As part of South China’s Pearl River Delta – an area the UN acknowledges as a major economic corridor of interdependent manufacturing cities – Shenzhen has had a long history of producing and exporting the world’s hardware. After years of research and development, low-level manufacturing has become high-level manufacturing, opening up endless possibilities of hardware-software integration. “America has forgotten how to innovate in terms of hardware. Silicon Valley is entirely about software. No one does hardware there, whereas Shenzhen has a clear advantage,” Johan explains. In contrast to lengthy prototyping processes that inhibit hardware development in America, Shenzhen developers can simply hop in their car and drive to the factory for a new prototype, rather than wait two weeks or a month for a new part. Take Xiaomi, originally a smartphone company, they have now maximised the profitability of hardware-software integration by diversifying into smart electronics such as refrigerators, coffee machines, smart TVs, and wearables such as pedometers. Capitalising on the smart device trend, they’re providing both hardware and software in seamless, immersive systems that foreign companies are simply unable to create.
When it comes to AI, whilst China may lag behind in the sophistication of their systems compared to Silicon Valley, Chinese companies are still able to introduce cross-channel AI algorithms on a much larger scale. “These are things you cannot do in Europe or America. Companies like Alibaba have pimped out brick and mortar stores with AI to know everything about you so they can tailor an offer to you,” Johan says. “They recognise your face when you walk in, they know what you will buy before you do, they know what you’ve searched, or if you’ve missed your boyfriend’s birthday. I’m not saying I’m a big fan of what’s happening, but the point is, in Europe, AI is still locked up in a lab to some extent, whereas it’s already been rolled out here.”

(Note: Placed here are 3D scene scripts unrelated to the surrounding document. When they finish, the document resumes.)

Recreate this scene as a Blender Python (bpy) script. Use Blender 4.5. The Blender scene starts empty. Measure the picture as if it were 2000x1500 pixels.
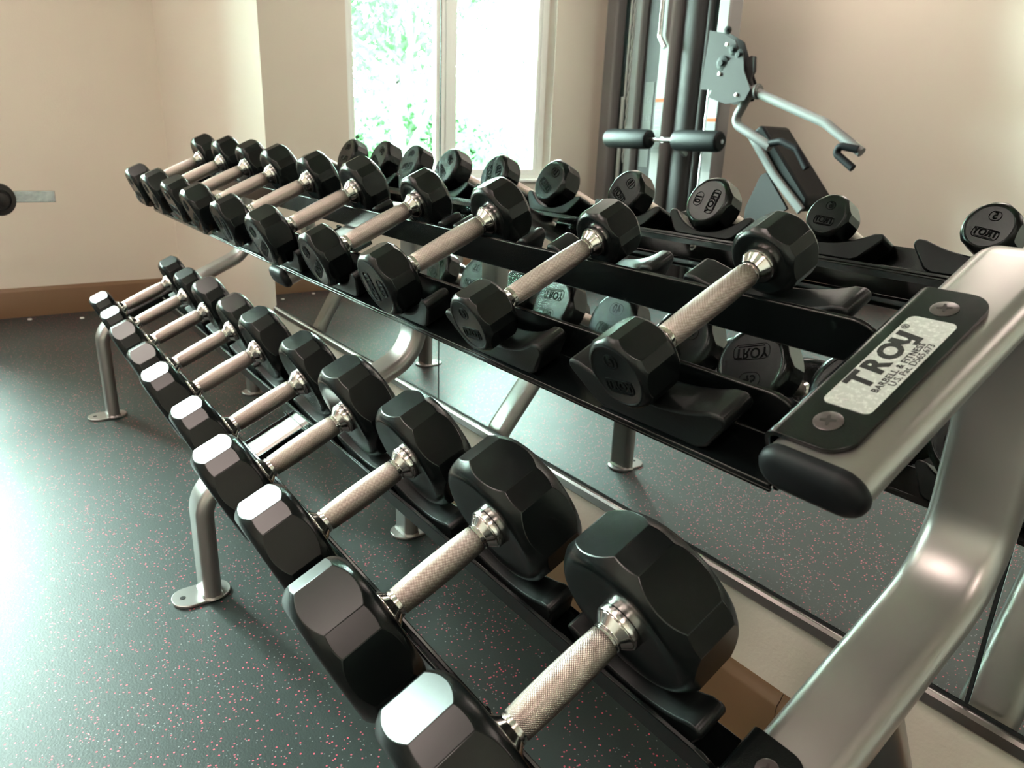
import bpy, bmesh, math, random
from mathutils import Vector, Matrix
random.seed(7)
sc = bpy.context.scene
C = sc.collection
PI = math.pi

# ------------------------------------------------------------------ camera
CAM = Vector((0.43877, -0.90440, 0.95112))
FWD = Vector((-0.76023, 0.56640, -0.31818)).normalized()
ROLL = 0.0398
cam_d = bpy.data.cameras.new('camera')
cam = bpy.data.objects.new('camera', cam_d)
C.objects.link(cam)
right = FWD.cross(Vector((0, 0, 1))).normalized()
up = right.cross(FWD)
r2 = right * math.cos(ROLL) + up * math.sin(ROLL)
u2 = -right * math.sin(ROLL) + up * math.cos(ROLL)
mw = Matrix((r2, u2, -FWD)).transposed().to_4x4()
mw.translation = CAM
cam.matrix_world = mw
cam_d.sensor_width = 36.0
cam_d.lens = 1422.04 / 2000 * 36
cam_d.clip_start = 0.02
cam_d.dof.use_dof = True
cam_d.dof.focus_distance = 0.95
cam_d.dof.aperture_fstop = 10.0
sc.camera = cam

# ------------------------------------------------------------------ world, exposure
W_STRENGTH = 265.0
world = bpy.data.worlds.new('world')
sc.world = world
world.use_nodes = True
bg = world.node_tree.nodes['Background']
bg.inputs['Color'].default_value = (0.77, 0.99, 0.95, 1)
bg.inputs['Strength'].default_value = W_STRENGTH
sc.view_settings.view_transform = 'Standard'
sc.view_settings.look = 'None'
sc.view_settings.exposure = 0.0
sc.view_settings.gamma = 1.0
sc.view_settings.use_curve_mapping = False
sc.cycles.use_denoising = True
sc.cycles.max_bounces = 9
sc.cycles.diffuse_bounces = 5
sc.cycles.glossy_bounces = 5
sc.cycles.sample_clamp_indirect = 0.0
sc.cycles.caustics_reflective = False
sc.cycles.caustics_refractive = False

# room dimensions
XL = -3.95      # inner face of the window wall
YB = -3.90      # inner face of the wall opposite the mirror
XR = 2.6
ZC = 2.75
WY0, WY1, WZ0, WZ1 = -2.63, -1.05, 0.66, 2.30   # window opening
pl = bpy.data.lights.new('window_portal', 'AREA')
pl.shape = 'RECTANGLE'
pl.size = WY1 - WY0
pl.size_y = WZ1 - WZ0
pl.cycles.is_portal = True
po = bpy.data.objects.new('window_portal', pl)
C.objects.link(po)
po.location = (XL - 0.16, (WY0 + WY1) / 2, (WZ0 + WZ1) / 2)
po.rotation_euler = (0, -PI / 2, 0)
LAMP_COL = (1.0, 0.81, 0.735, 1)
LAMP_STRENGTH = 17.0

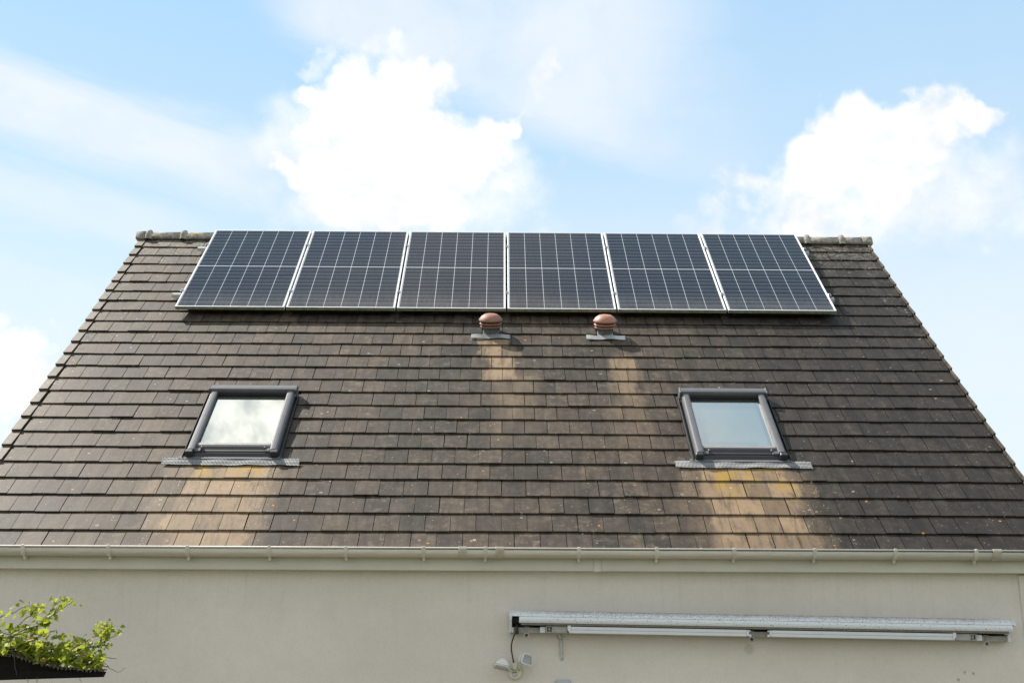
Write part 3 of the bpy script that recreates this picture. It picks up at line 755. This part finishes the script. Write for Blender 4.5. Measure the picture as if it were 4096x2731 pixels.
def lamp_head(pos, axis, up, label, k, kz):
    z = -Vector(axis).normalized(); yv = Vector(up); yv = (yv - yv.dot(z)*z).normalized(); xv = yv.cross(z)
    R = Matrix((xv, yv, z)).transposed().to_4x4(); T = Matrix.Translation(pos) @ R @ Matrix.Diagonal((k, k, kz, 1))
    def rr(w, h, z_, r=.25, n=5, skew=0):
        q = []
        for cx, cy, a0 in ((1, 1, 0), (-1, 1, PI/2), (-1, -1, PI), (1, -1, 1.5*PI)):
            for k in range(n+1):
                a = a0 + PI/2*k/n; rw = min(w, h)*r
                tw = 1 if cy < 0 else .82
                q.append(((cx*(w - rw) + rw*math.cos(a))*tw, cy*(h - rw) + rw*math.sin(a) + skew, z_))
        return q
    rings = [rr(.066, .044, 0, .6), rr(.068, .046, .006, .6), rr(.066, .044, .014, .6), rr(.060, .040, .035, .6, skew=.002), rr(.046, .033, .062, .9, skew=.004), rr(.024, .020, .082, 1.0, skew=.006), rr(.006, .006, .088, 1.0, skew=.006)]
    m = len(rings[0]); b = MB()
    vs = [T @ Vector(p) for r_ in rings for p in r_]
    b.add(vs, [(i*m + k, i*m + (k+1) % m, (i+1)*m + (k+1) % m, (i+1)*m + k) for i in range(len(rings)-1) for k in range(m)], smooth=True)
    b.add([T @ Vector(p) for p in rings[0]] + [T @ Vector(p) for p in rr(.053, .033, -.001, .5)], [(k, (k+1) % m, m + (k+1) % m, m + k) for k in range(m)])
    h = b.build('lamp_head', M['white_lamp'], fl); h['label'] = label
    b = MB(); b.add([T @ Vector(p) for p in rr(.053, .033, .0015, .5)], [tuple(range(m))]); b.build('lens', M['lens'], h)
    b = MB(); g0, g1 = rr(.0685, .0465, .0075, .6), rr(.0685, .0465, .0105, .6)
    b.add([T @ Vector(p) for p in g0 + g1], [(k, (k+1) % m, m + (k+1) % m, m + k) for k in range(m)]); b.build('gasket', M['black'], h)
    b = MB(); b.box(-.008, .008, .040, .054, -.004, .016, .002, T); b.build('latch', M['white_lamp'], h)
    for q in (-.03, .02): b = MB(); b.box(q - .004, q + .004, -.051, -.043, -.003, .006, .001, T); b.build('hinge', M['white_lamp'], h)
lamp_head((-.098, -.112, .036), (-.20, -.27, -.94), (0, -1, .3), 'lamp head pointing down', 1.05, .80)
lamp_head((.092, -.122, .096), (.69, -.69, -.02), (.22, 0, 1), 'lamp head turned outward', .94, .95)
b = MB(); b.tube([(-.008, -.040, .074), (-.016, -.040, .115), (-.026, -.042, .168), (-.027, -.046, .20), (-.020, -.052, .237), (-.008, -.062, .270), (.002, -.075, .290)], .0052, 8)
b.build('cable', M['black'], fl)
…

The Chinese government, however, has faced international scrutiny from the UN for its repeated human rights violations and nation-wide policies such as its Social Credit System which plans to assign a standardised score to each citizen according to their economic and social status by 2020. Equally, the widespread use of propaganda and heavy censorship in initiatives such as the Great Firewall of China have led to concerns. “I think the strength of Shenzhen is not in what the government did, but what they didn’t do,” Johan opines. “By making Shenzhen a Special Economic Zone in 1980, they gave people the freedom to experiment, to do business, to make mistakes. The people there are fantastic. They’re very good at following rules, and disobeying rules, and doing the best of it. They’re the best business people on the planet. And that’s the success behind the whole of the Pearl River Delta.”